*DATA LINES:*
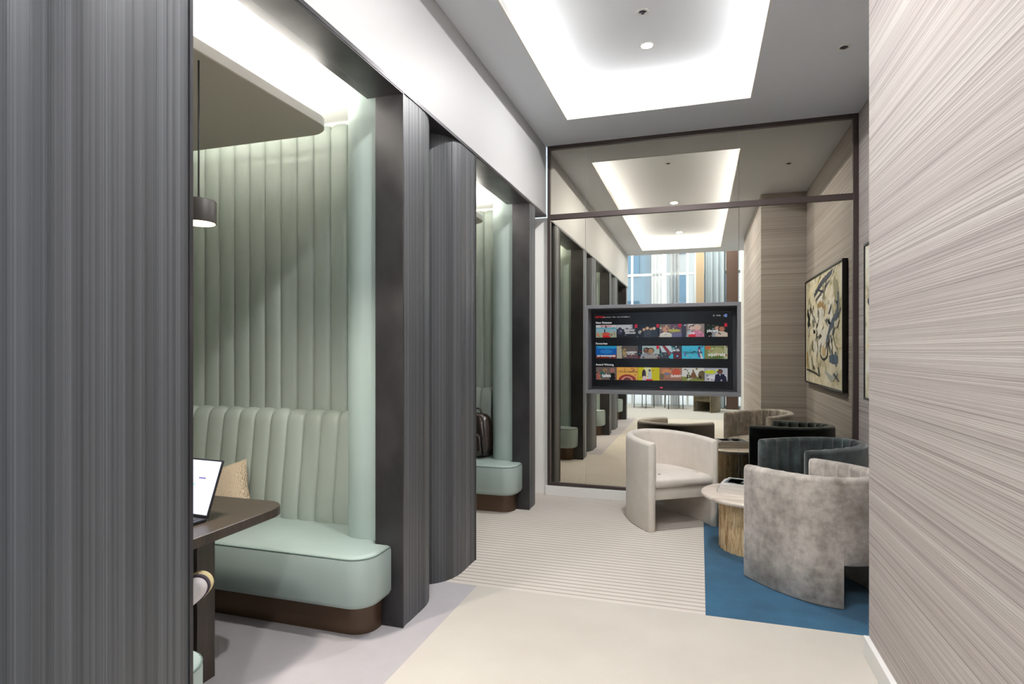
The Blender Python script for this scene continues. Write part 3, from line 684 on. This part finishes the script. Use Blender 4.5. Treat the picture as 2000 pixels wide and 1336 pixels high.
# laptop
lp = empty('laptop', (-2.145, 1.99, .730), radians(180-4), 'open dark laptop showing a pale chart on the booth table', 'laptop')
MB().box(-.17, .17, -.0, .235, 0, .014).build('keyboard_base', M['gunmetal'], lp, bevel=.004)
MB().box(-.15, .15, .03, .125, .0142, .0155).build('keys', M['keys'], lp, bevel=.0005)
MB().box(-.05, .05, .145, .215, .0142, .0146).build('touchpad', M['tvcase'], lp)
lid = empty('lid_hinge', (0, 0, .013)); lid.parent = lp
bpy.data.objects.remove(lid)
tl = Matrix.Translation((0, 0, .013)) @ Matrix.Rotation(radians(20), 4, 'X')
ld = MB().box(-.17, .17, -.008, 0, 0, .245, mtx=tl).build('lid', M['gunmetal'], lp, bevel=.003)
m = MB()
def lq(x0, x1, z0, z1, y, col): 
    vs = [tl @ Vector(v) for v in ((x1, y, z0), (x0, y, z0), (x0, y, z1), (x1, y, z1))]; m.add(vs, [(0, 1, 2, 3)], 0, col)
lq(-.163, .163, .012, .238, .0006, (226, 232, 252)); lq(-.10, -.06, .16, .165, .0009, (120, 90, 170)); lq(.02, .14, .05, .054, .0009, (196, 200, 216))
vs = [tl @ Vector(v) for v in ((.09, .0009, .08), (-.02, .0009, .09), (-.05, .0009, .14), (0, .0009, .125), (.06, .0009, .11))]; m.add(vs, [(0, 1, 2, 3, 4)], 0, (170, 226, 226))
lq(-.02, .1, .2, .203, .0009, (196, 200, 216)); lq(.05, .12, .18, .183, .0009, (196, 200, 216))
m.build('display', attr_mat('laptop_pixels', 1.0, .2), ld)

# cushion
def cushion(name, loc, rot, w, h, t, m_, label):
    n = 16; vs = []; fs = []
    for sgn in (1, -1):
        for i in range(n+1):
            for j in range(n+1):
                u = -1+2*i/n; v = -1+2*j/n
                k = (1-u**4)*(1-v**4); px = u*(1-.10*(1-abs(v))**1.0*(u*u)); pz_ = v*(1-.10*(1-abs(u))*(v*v))
                vs.append((px*w/2, sgn*t/2*k**.55, pz_*h/2))
    N1 = (n+1)**2
    for s_ in (0, 1):
        for i in range(n):
            for j in range(n):
                a = s_*N1+i*(n+1)+j; f = (a, a+1, a+n+2, a+n+1); fs.append(f if s_ else f[::-1])
    o = MB().add(vs, fs).build(name, m_, smooth=80, merge=True); o.location = loc; o.rotation_euler = rot
    return tag(o, label, 'cushion')
cushion('cushion', (-2.745, 2.87, .60), (radians(-16), radians(-14), radians(18)), .33, .32, .15, M['weave'], 'woven beige cushion leaning on the green bench back behind the laptop')

cushion('cushion', (-3.165, 2.87, .62), (radians(-16), 0, radians(4)), .30, .31, .14, M['weave'], 'woven beige cushion at the back end of the first bench, only its edge showing')

# ------------------------------------------------------------------ person sitting at the laptop with crossed legs
def skinned(name, V, E, m_, parent, root=0, sub=2):
    me = bpy.data.meshes.new(name); me.from_pydata([v[0] for v in V], E, []); me.materials.append(m_)
    o = bpy.data.objects.new(name, me); COL.objects.link(o); o.parent = parent
    sk = o.modifiers.new('skin', 'SKIN'); sk.use_smooth_shade = True; sk.branch_smoothing = .6
    lay = me.skin_vertices[0] if me.skin_vertices else None
    if lay is None:
        bpy.context.view_layer.objects.active = o; me.attributes; bpy.ops.mesh.customdata_skin_add() ; lay = me.skin_vertices[0]
    for i, v in enumerate(V):
        r = v[1]; lay.data[i].radius = r if isinstance(r, tuple) else (r, r); lay.data[i].use_root = (i == root)
    sb = o.modifiers.new('s', 'SUBSURF'); sb.levels = sub; sb.render_levels = sub
    return o
PX = -2.15
per = empty('person', (PX, 1.22, .44), 0, 'person in grey jumper and dark trousers at the laptop, one white sneaker showing', 'person')
def pv(x, y, z): return (x-PX, y-1.22, z-.44)
hipL, hipR = (-2.245, 1.22, .535), (-2.055, 1.22, .535)
kneeL, kneeR = (-2.09, 1.60, .655), (-2.07, 1.64, .515)
ankL, ankR = (-2.005, 1.875, .44), (-2.09, 1.70, .10)
trs = [(pv(-2.15, 1.20, .56), (.15, .11)), (pv(*hipL), .085), (pv(-2.17, 1.42, .61), .075), (pv(*kneeL), .062), (pv(-2.05, 1.74, .56), .056), (pv(-2.012, 1.85, .462), .044),
       (pv(*hipR), .085), (pv(-2.06, 1.42, .525), .078), (pv(*kneeR), .064), (pv(-2.08, 1.68, .30), .055), (pv(-2.09, 1.70, .13), .046), (pv(-2.15, 1.20, .68), (.145, .105))]
skinned('trousers', trs, [(0, 1), (1, 2), (2, 3), (3, 4), (4, 5), (0, 6), (6, 7), (7, 8), (8, 9), (9, 10), (0, 11)], M['denim'], per)
def armv(s):
    return [pv(PX+s*.17, 1.20, 1.06), pv(PX+s*.225, 1.22, .99), pv(PX+s*.25, 1.36, .80), pv(PX+s*.17, 1.52, .785), pv(PX+s*.085, 1.66, .775)]
jv = [(pv(-2.15, 1.20, .66), (.15, .108)), (pv(-2.15, 1.19, .82), (.145, .10)), (pv(-2.15, 1.20, .98), (.165, .105)), (pv(-2.15, 1.22, 1.08), (.11, .075)), (pv(-2.15, 1.235, 1.125), .058)]
je = [(0, 1), (1, 2), (2, 3), (3, 4)]
for s_ in (-1, 1):
    a = armv(s_); b0 = len(jv); jv += [(a[0], .075), (a[1], .062), (a[2], .050), (a[3], .043), (a[4], .036)]
    je += [(2, b0), (b0, b0+1), (b0+1, b0+2), (b0+2, b0+3), (b0+3, b0+4)]
skinned('jumper', jv, je, M['shirt'], per)
bv = [(pv(-2.15, 1.20, .70), (.13, .09)), (pv(-2.15, 1.20, .98), (.14, .09)), (pv(-2.15, 1.235, 1.12), .052), (pv(-2.15, 1.265, 1.20), .050), (pv(-2.15, 1.285, 1.26), (.066, .08)), (pv(-2.15, 1.285, 1.33), (.076, .096)), (pv(-2.15, 1.28, 1.38), (.066, .086))]
be = [(i, i+1) for i in range(6)]
for s_ in (-1, 1):
    a = armv(s_); b0 = len(bv)
    bv += [(a[0], .055), (a[1], .045), (a[2], .038), (a[3], .030), (a[4], .024), (pv(PX+s_*.07, 1.70, .772), (.036, .016)), (pv(PX+s_*.06, 1.745, .770), (.038, .014))]
    be += [(1, b0)]+[(b0+i, b0+i+1) for i in range(6)]
    for f_, (dx, ln) in enumerate(((-.030, .058), (-.010, .068), (.010, .064), (.029, .050))):
        c0 = len(bv); x0 = PX+s_*.06+dx
        bv += [(pv(x0, 1.765, .772), .009), (pv(x0, 1.765+ln*.5, .776), .0085), (pv(x0, 1.765+ln*.9, .762), .007)]; be += [(b0+6, c0), (c0, c0+1), (c0+1, c0+2)]
    c0 = len(bv); bv += [(pv(PX+s_*.02, 1.735, .768), .010), (pv(PX+s_*.005, 1.765, .762), .008)]; be += [(b0+5, c0), (c0, c0+1)]
body = skinned('body', bv, be, M['skin'], per)
def ov(c, r, name, m_, par, n=18):
    rings = [[(c[0]+r[0]*cos(a)*cos(b), c[1]+r[1]*cos(a)*sin(b), c[2]+r[2]*sin(a)) for b in [2*pi*k/20 for k in range(20)]] for a in [-pi/2+pi*(i+.3)/n for i in range(n)]]
    return MB().rings(rings).build(name, m_, par, smooth=75)
hc = pv(-2.15, 1.285, 1.315)
ov((hc[0], hc[1]-.018, hc[2]+.030), (.087, .098, .102), 'hair', M['hair'], per)
ov((hc[0], hc[1]+.018, hc[2]-.028), (.066, .082, .090), 'face', M['skin'], per)
MB().rings([[(hc[0]+w*cos(b), hc[1]+y+.6*w*sin(b), hc[2]+z) for b in [2*pi*k/10 for k in range(10)]] for z, y, w in ((.02, .092, .006), (-.01, .102, .009), (-.028, .106, .013), (-.036, .098, .012))]).build('nose', M['skin'], per, smooth=75)
for s_ in (-1, 1):
    ov((hc[0]+s_*.028, hc[1]+.090, hc[2]+.006), (.012, .007, .006), 'eye', M['paperwhite'], per, 8)
    ov((hc[0]+s_*.082, hc[1], hc[2]-.01), (.010, .018, .030), 'ear', M['skin'], per, 10)
ov((hc[0], hc[1]+.093, hc[2]-.058), (.022, .006, .006), 'mouth', mat('lips', (172, 104, 96), .5), per, 8)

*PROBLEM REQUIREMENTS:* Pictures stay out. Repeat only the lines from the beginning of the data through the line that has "m.build('display', attr_mat('laptop_pixels', 1.0, .2), ld)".

*FINAL RESULT:*
The Blender Python script for this scene continues. Write part 3, from line 684 on. This part finishes the script. Use Blender 4.5. Treat the picture as 2000 pixels wide and 1336 pixels high.
# laptop
lp = empty('laptop', (-2.145, 1.99, .730), radians(180-4), 'open dark laptop showing a pale chart on the booth table', 'laptop')
MB().box(-.17, .17, -.0, .235, 0, .014).build('keyboard_base', M['gunmetal'], lp, bevel=.004)
MB().box(-.15, .15, .03, .125, .0142, .0155).build('keys', M['keys'], lp, bevel=.0005)
MB().box(-.05, .05, .145, .215, .0142, .0146).build('touchpad', M['tvcase'], lp)
lid = empty('lid_hinge', (0, 0, .013)); lid.parent = lp
bpy.data.objects.remove(lid)
tl = Matrix.Translation((0, 0, .013)) @ Matrix.Rotation(radians(20), 4, 'X')
ld = MB().box(-.17, .17, -.008, 0, 0, .245, mtx=tl).build('lid', M['gunmetal'], lp, bevel=.003)
m = MB()
def lq(x0, x1, z0, z1, y, col): 
    vs = [tl @ Vector(v) for v in ((x1, y, z0), (x0, y, z0), (x0, y, z1), (x1, y, z1))]; m.add(vs, [(0, 1, 2, 3)], 0, col)
lq(-.163, .163, .012, .238, .0006, (226, 232, 252)); lq(-.10, -.06, .16, .165, .0009, (120, 90, 170)); lq(.02, .14, .05, .054, .0009, (196, 200, 216))
vs = [tl @ Vector(v) for v in ((.09, .0009, .08), (-.02, .0009, .09), (-.05, .0009, .14), (0, .0009, .125), (.06, .0009, .11))]; m.add(vs, [(0, 1, 2, 3, 4)], 0, (170, 226, 226))
lq(-.02, .1, .2, .203, .0009, (196, 200, 216)); lq(.05, .12, .18, .183, .0009, (196, 200, 216))
m.build('display', attr_mat('laptop_pixels', 1.0, .2), ld)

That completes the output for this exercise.